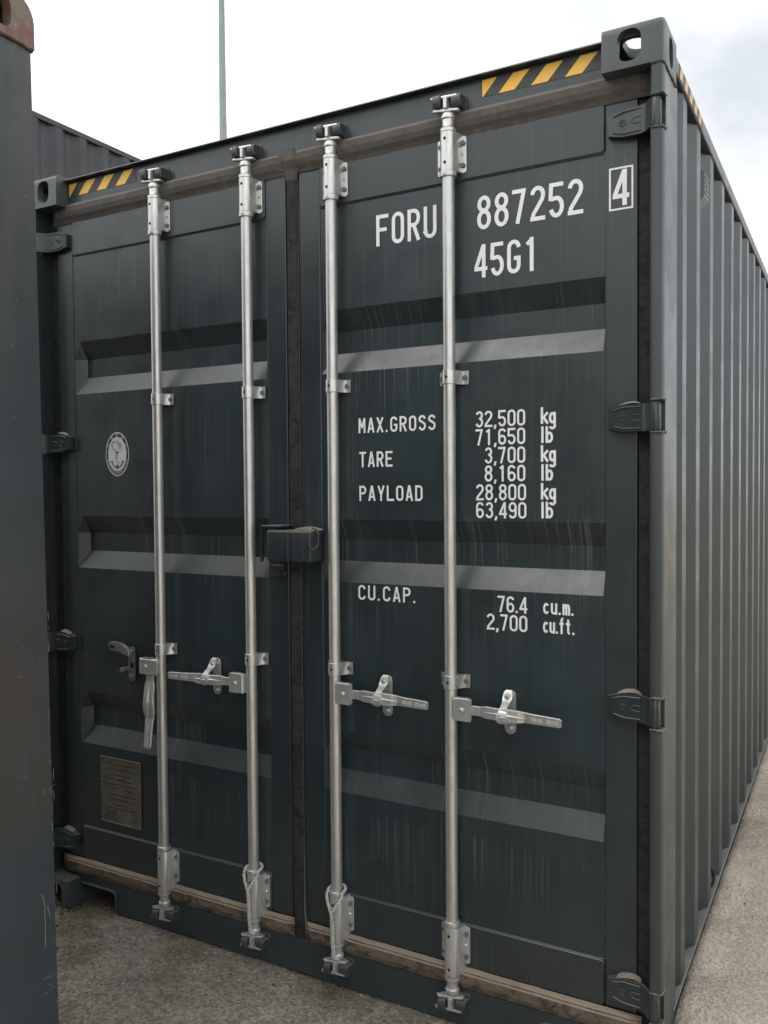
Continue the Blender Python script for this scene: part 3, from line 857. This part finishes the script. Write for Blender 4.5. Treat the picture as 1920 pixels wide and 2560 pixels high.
# handles
def handle_bm(letters=True):
    """lies along +x from the hub; x=0 on the bar axis, z=0 on the handle line"""
    bm = B()
    prism(bm, [(.016, .033), (.016, .008), (.020, .0045), (.060, .0045), (.074, .0045), (.074, .0085), (.024, .0095), (.022, .033)], 'z', -.034, .032, bev=.0012)   # folded hub plate
    box(bm, .020, .070, .020, .024, -.032, .031, .001)
    box(bm, .024, .068, .0046, .023, .0300, .0345, .0015)
    lathe_pts = [(.0, 0), (.0075, 0), (.0068, .004), (.004, .0062), (0, .0065)]
    rings = []
    for r, h in lathe_pts[1:]:
        rings.append([bm.verts.new((.047+r*math.cos(a), .0045-h, r*math.sin(a))) for a in np.linspace(0, 2*math.pi, 13)[:-1]])
    for a, b in zip(rings, rings[1:]):
        for j in range(12): bm.faces.new((a[j], a[(j+1) % 12], b[(j+1) % 12], b[j]))
    bm.faces.new(rings[-1])
    # forged bar: stations x, y centre, half height, half thickness
    st = [(.040, .0145, .0150, .0035), (.100, .0145, .0140, .0035), (.118, .012, .0180, .0045), (.150, .007, .0175, .0055), (.185, .004, .0190, .006), (.215, .006, .0185, .0055), (.236, .010, .0155, .004), (.252, .006, .0145, .0038), (.338, -.005, .0130, .0034), (.345, -.0055, .0100, .003)]
    R = []
    for x, y, h, t in st: R.append([bm.verts.new(c) for c in ((x, y-t, -h), (x, y-t, h), (x, y+t, h), (x, y+t, -h))])
    for a, b in zip(R, R[1:]):
        for j in range(4): bm.faces.new((a[j], a[(j+1) % 4], b[(j+1) % 4], b[j]))
    bm.faces.new(R[0]); bm.faces.new(R[-1][::-1])
    bmesh.ops.bevel(bm, geom=list({e for v in sum(R, []) for e in v.link_edges if abs(e.verts[0].co.x-e.verts[1].co.x) > .001}), offset=.0014, segments=1, affect='EDGES')
    # ridge along the middle
    tube(bm, [(.112, .009, 0), (.150, .001, .001), (.175, -.0035, .0015), (.205, -.002, .0), (.240, .003, -.002)], [.0005, .0035, .005, .0035, .0005], 6)
    if letters:
        k = len(bm.verts)
        y = .0010
        for s, a, b in (('KH.05', .257, .290), ('20.KH', .301, .336)):
            G0 = B(); text_strokes(G0, s, a, b, -.0055, .011, 0, .6, .20, .12)
            me = bpy.data.meshes.new('x'); 
            for v in G0.verts: v.co.y = .006-(v.co.x-.252)*.128-.0037-.0007
            for f in G0.faces: f.material_index = 1
            G0.to_mesh(me); G0.free(); bm.from_mesh(me); bpy.data.meshes.remove(me)
            bm.faces.ensure_lookup_table()
    return bm
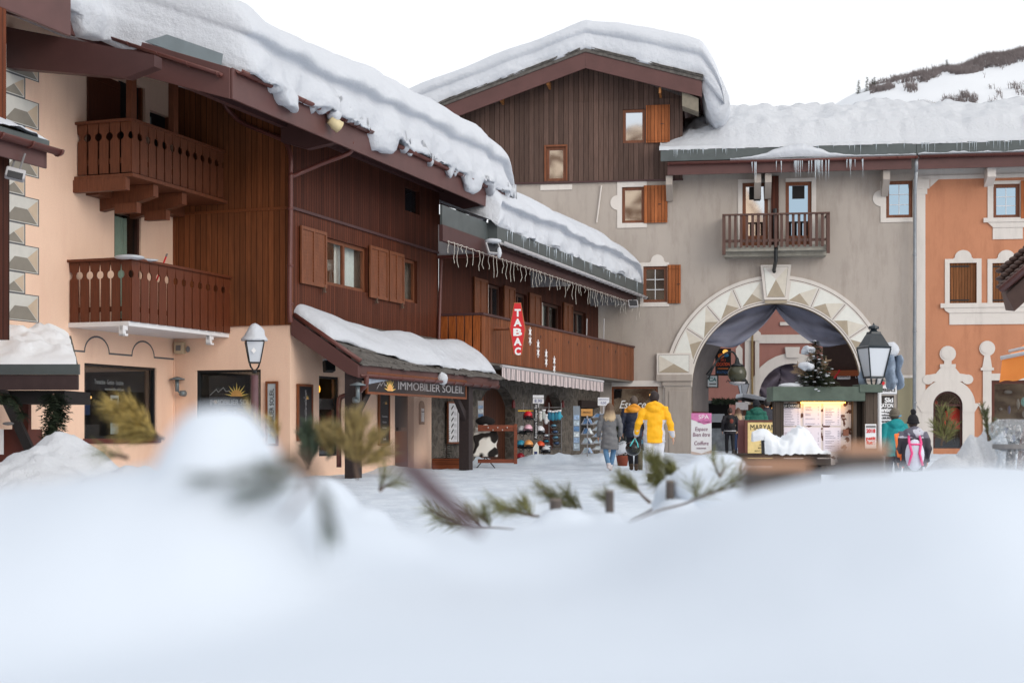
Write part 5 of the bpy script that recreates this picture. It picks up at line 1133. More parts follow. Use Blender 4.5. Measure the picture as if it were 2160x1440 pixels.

# WRITTEN INSTRUCTION:
Omit the pictures, then output the rest of the listing exactly.

# EXERCISE RESPONSE:
Continue the Blender Python script for this scene: part 3, from line 857. This part finishes the script. Write for Blender 4.5. Treat the picture as 1920 pixels wide and 2560 pixels high.
# handles
def handle_bm(letters=True):
    """lies along +x from the hub; x=0 on the bar axis, z=0 on the handle line"""
    bm = B()
    prism(bm, [(.016, .033), (.016, .008), (.020, .0045), (.060, .0045), (.074, .0045), (.074, .0085), (.024, .0095), (.022, .033)], 'z', -.034, .032, bev=.0012)   # folded hub plate
    box(bm, .020, .070, .020, .024, -.032, .031, .001)
    box(bm, .024, .068, .0046, .023, .0300, .0345, .0015)
    lathe_pts = [(.0, 0), (.0075, 0), (.0068, .004), (.004, .0062), (0, .0065)]
    rings = []
    for r, h in lathe_pts[1:]:
        rings.append([bm.verts.new((.047+r*math.cos(a), .0045-h, r*math.sin(a))) for a in np.linspace(0, 2*math.pi, 13)[:-1]])
    for a, b in zip(rings, rings[1:]):
        for j in range(12): bm.faces.new((a[j], a[(j+1) % 12], b[(j+1) % 12], b[j]))
    bm.faces.new(rings[-1])
    # forged bar: stations x, y centre, half height, half thickness
    st = [(.040, .0145, .0150, .0035), (.100, .0145, .0140, .0035), (.118, .012, .0180, .0045), (.150, .007, .0175, .0055), (.185, .004, .0190, .006), (.215, .006, .0185, .0055), (.236, .010, .0155, .004), (.252, .006, .0145, .0038), (.338, -.005, .0130, .0034), (.345, -.0055, .0100, .003)]
    R = []
    for x, y, h, t in st: R.append([bm.verts.new(c) for c in ((x, y-t, -h), (x, y-t, h), (x, y+t, h), (x, y+t, -h))])
    for a, b in zip(R, R[1:]):
        for j in range(4): bm.faces.new((a[j], a[(j+1) % 4], b[(j+1) % 4], b[j]))
    bm.faces.new(R[0]); bm.faces.new(R[-1][::-1])
    bmesh.ops.bevel(bm, geom=list({e for v in sum(R, []) for e in v.link_edges if abs(e.verts[0].co.x-e.verts[1].co.x) > .001}), offset=.0014, segments=1, affect='EDGES')
    # ridge along the middle
    tube(bm, [(.112, .009, 0), (.150, .001, .001), (.175, -.0035, .0015), (.205, -.002, .0), (.240, .003, -.002)], [.0005, .0035, .005, .0035, .0005], 6)
    if letters:
        k = len(bm.verts)
        y = .0010
        for s, a, b in (('KH.05', .257, .290), ('20.KH', .301, .336)):
            G0 = B(); text_strokes(G0, s, a, b, -.0055, .011, 0, .6, .20, .12)
            me = bpy.data.meshes.new('x'); 
            for v in G0.verts: v.co.y = .006-(v.co.x-.252)*.128-.0037-.0007
            for f in G0.faces: f.material_index = 1
            G0.to_mesh(me); G0.free(); bm.from_mesh(me); bpy.data.meshes.remove(me)
            bm.faces.ensure_lookup_table()
    return bm
Write part 5 of the bpy script that recreates this picture. It picks up at line 1133. More parts follow. Use Blender 4.5. Measure the picture as if it were 2160x1440 pixels.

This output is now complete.